- What the exercise asks -
Exactly and only the lines from the one containing "for k, (z, T_, hx, lb)" through the one containing "for k, (z, T_)" are to be repeated, both ends included.

- Source material -
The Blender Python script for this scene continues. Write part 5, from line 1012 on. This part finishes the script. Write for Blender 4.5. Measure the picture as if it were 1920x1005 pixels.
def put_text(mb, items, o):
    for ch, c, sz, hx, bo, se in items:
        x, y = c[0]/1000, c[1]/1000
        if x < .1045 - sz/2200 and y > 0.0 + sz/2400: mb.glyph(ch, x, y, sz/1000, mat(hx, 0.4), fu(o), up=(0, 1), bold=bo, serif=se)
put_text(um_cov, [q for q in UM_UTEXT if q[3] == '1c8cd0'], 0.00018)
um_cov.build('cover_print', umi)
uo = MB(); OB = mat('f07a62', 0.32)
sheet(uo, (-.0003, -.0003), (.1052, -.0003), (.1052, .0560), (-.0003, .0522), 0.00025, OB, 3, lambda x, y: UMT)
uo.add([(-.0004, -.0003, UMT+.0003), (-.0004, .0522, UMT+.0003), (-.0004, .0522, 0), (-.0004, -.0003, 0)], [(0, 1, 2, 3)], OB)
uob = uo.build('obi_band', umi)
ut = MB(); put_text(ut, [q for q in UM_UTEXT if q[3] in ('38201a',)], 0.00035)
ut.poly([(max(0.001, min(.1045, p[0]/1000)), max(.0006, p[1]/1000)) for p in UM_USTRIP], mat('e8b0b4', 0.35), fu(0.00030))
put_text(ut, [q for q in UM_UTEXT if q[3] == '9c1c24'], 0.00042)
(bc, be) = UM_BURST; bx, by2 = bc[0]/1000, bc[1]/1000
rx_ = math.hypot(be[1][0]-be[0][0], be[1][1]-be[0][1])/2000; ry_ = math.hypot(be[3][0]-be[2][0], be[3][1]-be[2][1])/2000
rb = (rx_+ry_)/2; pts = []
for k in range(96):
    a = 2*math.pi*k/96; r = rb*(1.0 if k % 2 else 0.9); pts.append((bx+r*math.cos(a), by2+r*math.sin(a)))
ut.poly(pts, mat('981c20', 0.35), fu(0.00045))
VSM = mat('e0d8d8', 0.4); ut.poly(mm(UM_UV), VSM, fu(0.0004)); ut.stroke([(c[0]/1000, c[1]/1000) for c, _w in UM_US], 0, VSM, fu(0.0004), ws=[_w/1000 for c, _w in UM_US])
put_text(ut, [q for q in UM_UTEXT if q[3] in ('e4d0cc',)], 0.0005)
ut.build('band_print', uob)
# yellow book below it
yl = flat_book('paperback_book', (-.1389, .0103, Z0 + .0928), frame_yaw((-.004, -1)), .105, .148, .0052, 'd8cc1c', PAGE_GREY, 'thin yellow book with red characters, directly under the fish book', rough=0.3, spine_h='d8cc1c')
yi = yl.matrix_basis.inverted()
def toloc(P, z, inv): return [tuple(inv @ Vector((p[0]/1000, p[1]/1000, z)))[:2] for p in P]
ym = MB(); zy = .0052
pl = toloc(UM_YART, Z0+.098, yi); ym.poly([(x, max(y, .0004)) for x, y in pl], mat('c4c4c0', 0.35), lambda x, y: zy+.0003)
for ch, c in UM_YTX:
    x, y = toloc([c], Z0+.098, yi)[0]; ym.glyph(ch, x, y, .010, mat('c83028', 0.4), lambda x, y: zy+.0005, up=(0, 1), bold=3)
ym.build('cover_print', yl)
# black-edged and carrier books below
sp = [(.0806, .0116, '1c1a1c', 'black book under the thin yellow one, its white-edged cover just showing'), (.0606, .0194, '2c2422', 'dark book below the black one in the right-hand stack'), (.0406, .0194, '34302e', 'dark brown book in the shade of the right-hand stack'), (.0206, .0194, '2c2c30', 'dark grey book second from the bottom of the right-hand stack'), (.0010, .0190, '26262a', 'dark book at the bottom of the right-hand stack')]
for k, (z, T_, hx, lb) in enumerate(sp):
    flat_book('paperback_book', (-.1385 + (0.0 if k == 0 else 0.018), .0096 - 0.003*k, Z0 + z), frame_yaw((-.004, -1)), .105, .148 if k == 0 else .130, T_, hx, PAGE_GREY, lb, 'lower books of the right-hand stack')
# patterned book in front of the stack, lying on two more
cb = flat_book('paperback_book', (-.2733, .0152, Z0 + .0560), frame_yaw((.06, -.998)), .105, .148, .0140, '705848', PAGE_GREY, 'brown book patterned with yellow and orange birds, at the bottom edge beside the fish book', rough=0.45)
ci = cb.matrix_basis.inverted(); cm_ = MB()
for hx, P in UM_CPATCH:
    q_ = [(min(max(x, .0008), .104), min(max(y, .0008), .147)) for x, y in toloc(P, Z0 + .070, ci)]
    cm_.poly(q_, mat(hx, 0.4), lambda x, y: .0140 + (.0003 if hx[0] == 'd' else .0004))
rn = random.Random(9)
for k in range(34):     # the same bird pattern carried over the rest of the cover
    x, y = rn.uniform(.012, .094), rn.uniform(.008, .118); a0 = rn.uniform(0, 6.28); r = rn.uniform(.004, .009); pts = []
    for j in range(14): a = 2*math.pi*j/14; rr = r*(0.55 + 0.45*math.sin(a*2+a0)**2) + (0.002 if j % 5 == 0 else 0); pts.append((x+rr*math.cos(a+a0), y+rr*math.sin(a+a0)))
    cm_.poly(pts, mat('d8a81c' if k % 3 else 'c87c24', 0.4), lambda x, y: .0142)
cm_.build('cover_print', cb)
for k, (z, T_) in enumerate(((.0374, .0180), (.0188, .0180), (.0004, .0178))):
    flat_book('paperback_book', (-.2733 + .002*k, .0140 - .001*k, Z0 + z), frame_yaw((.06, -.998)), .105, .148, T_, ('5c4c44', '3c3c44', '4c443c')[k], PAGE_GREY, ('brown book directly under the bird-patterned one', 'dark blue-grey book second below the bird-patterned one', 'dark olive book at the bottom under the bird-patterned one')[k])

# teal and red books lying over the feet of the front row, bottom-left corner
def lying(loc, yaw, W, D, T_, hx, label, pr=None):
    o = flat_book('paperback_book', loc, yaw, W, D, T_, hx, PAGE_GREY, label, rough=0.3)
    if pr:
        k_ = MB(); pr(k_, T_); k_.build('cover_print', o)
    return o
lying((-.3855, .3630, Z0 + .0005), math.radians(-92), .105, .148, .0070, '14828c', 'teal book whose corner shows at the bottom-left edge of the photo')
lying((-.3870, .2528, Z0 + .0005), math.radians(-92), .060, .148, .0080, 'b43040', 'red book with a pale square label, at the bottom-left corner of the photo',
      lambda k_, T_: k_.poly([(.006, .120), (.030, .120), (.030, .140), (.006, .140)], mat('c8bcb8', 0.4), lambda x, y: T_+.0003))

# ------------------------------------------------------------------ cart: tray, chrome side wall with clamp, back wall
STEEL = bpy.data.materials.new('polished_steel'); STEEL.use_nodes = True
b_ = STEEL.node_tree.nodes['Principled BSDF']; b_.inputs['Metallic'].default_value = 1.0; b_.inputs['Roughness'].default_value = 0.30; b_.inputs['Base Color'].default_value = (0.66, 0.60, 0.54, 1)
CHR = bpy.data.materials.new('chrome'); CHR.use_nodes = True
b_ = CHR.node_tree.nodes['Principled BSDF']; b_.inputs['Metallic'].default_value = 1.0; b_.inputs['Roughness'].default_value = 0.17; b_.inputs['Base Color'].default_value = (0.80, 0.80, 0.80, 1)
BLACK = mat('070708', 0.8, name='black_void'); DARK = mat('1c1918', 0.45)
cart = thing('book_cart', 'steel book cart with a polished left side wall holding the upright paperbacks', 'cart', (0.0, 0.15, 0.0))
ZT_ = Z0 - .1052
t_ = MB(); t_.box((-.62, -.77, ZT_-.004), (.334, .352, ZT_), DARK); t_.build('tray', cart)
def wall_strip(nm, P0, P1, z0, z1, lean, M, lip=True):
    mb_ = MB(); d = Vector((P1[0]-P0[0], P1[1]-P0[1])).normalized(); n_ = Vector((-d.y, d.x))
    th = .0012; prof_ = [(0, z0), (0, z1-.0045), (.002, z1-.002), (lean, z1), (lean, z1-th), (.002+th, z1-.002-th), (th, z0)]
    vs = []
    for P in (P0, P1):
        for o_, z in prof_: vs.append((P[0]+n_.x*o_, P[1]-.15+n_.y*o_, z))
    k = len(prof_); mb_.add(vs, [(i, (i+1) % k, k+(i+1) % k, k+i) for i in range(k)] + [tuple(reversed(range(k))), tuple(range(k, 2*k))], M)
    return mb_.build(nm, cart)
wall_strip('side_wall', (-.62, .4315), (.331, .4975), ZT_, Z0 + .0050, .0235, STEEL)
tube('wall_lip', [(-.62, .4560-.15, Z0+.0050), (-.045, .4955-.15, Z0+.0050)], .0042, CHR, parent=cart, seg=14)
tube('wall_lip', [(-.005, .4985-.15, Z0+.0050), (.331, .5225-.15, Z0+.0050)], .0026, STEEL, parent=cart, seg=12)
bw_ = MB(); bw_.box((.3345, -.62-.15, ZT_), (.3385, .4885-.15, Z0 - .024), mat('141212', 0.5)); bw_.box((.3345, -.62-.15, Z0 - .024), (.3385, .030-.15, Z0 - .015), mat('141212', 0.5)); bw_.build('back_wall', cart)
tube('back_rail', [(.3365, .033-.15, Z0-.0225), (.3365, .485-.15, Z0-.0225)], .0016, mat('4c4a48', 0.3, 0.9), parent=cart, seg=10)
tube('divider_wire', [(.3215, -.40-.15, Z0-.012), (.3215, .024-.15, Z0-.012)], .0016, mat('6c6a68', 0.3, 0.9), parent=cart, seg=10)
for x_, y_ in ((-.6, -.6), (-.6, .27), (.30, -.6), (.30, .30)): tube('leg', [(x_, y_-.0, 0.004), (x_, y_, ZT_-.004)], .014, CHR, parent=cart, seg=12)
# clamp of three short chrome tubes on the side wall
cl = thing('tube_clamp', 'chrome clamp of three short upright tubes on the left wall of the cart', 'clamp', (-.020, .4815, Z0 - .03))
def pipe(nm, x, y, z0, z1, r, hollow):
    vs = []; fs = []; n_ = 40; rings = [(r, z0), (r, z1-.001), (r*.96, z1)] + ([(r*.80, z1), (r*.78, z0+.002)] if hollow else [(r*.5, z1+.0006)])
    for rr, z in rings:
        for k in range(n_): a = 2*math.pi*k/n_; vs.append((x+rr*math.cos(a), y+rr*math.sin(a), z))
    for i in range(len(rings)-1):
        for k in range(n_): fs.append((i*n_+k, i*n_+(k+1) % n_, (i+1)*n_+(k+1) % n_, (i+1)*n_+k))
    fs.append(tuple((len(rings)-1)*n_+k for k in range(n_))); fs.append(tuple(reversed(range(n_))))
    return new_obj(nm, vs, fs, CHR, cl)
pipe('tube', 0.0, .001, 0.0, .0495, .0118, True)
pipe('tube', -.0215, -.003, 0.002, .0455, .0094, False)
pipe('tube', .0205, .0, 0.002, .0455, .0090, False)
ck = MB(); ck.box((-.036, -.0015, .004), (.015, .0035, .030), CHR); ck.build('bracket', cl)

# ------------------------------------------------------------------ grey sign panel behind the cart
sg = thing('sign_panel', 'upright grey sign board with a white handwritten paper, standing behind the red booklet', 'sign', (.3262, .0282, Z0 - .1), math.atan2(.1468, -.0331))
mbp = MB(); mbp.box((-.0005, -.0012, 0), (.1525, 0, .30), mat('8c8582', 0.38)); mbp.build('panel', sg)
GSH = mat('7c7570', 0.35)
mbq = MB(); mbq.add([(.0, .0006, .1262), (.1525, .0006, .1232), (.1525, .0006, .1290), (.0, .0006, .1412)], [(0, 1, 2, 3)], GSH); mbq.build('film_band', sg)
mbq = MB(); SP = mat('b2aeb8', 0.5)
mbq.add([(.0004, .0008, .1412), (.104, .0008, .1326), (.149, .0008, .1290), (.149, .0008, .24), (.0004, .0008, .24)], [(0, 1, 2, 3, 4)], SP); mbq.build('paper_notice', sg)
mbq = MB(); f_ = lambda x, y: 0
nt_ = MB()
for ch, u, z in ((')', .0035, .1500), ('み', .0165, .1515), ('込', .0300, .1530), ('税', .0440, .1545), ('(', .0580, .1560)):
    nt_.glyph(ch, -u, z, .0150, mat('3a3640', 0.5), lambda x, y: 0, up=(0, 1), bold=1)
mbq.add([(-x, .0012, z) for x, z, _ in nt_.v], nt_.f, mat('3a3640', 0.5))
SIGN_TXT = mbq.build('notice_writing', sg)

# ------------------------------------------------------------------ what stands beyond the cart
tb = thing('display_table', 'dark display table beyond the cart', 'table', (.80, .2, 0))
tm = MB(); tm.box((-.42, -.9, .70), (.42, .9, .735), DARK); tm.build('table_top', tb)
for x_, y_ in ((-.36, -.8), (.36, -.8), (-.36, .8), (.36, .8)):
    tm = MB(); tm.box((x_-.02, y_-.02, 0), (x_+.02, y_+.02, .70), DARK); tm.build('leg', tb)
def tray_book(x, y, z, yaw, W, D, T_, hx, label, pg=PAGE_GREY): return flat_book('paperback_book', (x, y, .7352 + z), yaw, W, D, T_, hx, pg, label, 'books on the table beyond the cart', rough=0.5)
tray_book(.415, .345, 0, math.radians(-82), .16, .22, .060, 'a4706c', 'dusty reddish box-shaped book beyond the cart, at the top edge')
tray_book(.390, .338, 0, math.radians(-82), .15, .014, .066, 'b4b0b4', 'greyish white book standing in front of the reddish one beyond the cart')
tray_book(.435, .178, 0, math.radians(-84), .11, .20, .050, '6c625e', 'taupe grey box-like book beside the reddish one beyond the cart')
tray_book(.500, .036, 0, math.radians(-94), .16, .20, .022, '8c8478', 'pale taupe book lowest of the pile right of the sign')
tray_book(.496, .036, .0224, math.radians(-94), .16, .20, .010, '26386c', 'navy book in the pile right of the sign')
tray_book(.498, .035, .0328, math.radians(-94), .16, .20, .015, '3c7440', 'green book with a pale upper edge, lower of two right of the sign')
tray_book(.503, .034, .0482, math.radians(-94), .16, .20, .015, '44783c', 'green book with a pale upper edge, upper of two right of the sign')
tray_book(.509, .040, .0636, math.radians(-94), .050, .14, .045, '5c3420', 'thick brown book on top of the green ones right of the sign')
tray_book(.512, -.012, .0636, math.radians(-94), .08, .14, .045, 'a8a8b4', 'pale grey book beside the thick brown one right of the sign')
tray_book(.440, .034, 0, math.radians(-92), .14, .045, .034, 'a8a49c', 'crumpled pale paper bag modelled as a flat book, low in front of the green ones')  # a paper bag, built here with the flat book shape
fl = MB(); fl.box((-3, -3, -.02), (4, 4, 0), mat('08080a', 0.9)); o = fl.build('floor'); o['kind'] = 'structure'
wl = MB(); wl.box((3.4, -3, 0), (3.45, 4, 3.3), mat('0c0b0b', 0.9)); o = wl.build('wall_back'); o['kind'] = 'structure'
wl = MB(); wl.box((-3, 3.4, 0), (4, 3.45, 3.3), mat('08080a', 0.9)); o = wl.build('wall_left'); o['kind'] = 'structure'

- Reply -
for k, (z, T_, hx, lb) in enumerate(sp):
    flat_book('paperback_book', (-.1385 + (0.0 if k == 0 else 0.018), .0096 - 0.003*k, Z0 + z), frame_yaw((-.004, -1)), .105, .148 if k == 0 else .130, T_, hx, PAGE_GREY, lb, 'lower books of the right-hand stack')
# patterned book in front of the stack, lying on two more
cb = flat_book('paperback_book', (-.2733, .0152, Z0 + .0560), frame_yaw((.06, -.998)), .105, .148, .0140, '705848', PAGE_GREY, 'brown book patterned with yellow and orange birds, at the bottom edge beside the fish book', rough=0.45)
ci = cb.matrix_basis.inverted(); cm_ = MB()
for hx, P in UM_CPATCH:
    q_ = [(min(max(x, .0008), .104), min(max(y, .0008), .147)) for x, y in toloc(P, Z0 + .070, ci)]
    cm_.poly(q_, mat(hx, 0.4), lambda x, y: .0140 + (.0003 if hx[0] == 'd' else .0004))
rn = random.Random(9)
for k in range(34):     # the same bird pattern carried over the rest of the cover
    x, y = rn.uniform(.012, .094), rn.uniform(.008, .118); a0 = rn.uniform(0, 6.28); r = rn.uniform(.004, .009); pts = []
    for j in range(14): a = 2*math.pi*j/14; rr = r*(0.55 + 0.45*math.sin(a*2+a0)**2) + (0.002 if j % 5 == 0 else 0); pts.append((x+rr*math.cos(a+a0), y+rr*math.sin(a+a0)))
    cm_.poly(pts, mat('d8a81c' if k % 3 else 'c87c24', 0.4), lambda x, y: .0142)
cm_.build('cover_print', cb)
for k, (z, T_) in enumerate(((.0374, .0180), (.0188, .0180), (.0004, .0178))):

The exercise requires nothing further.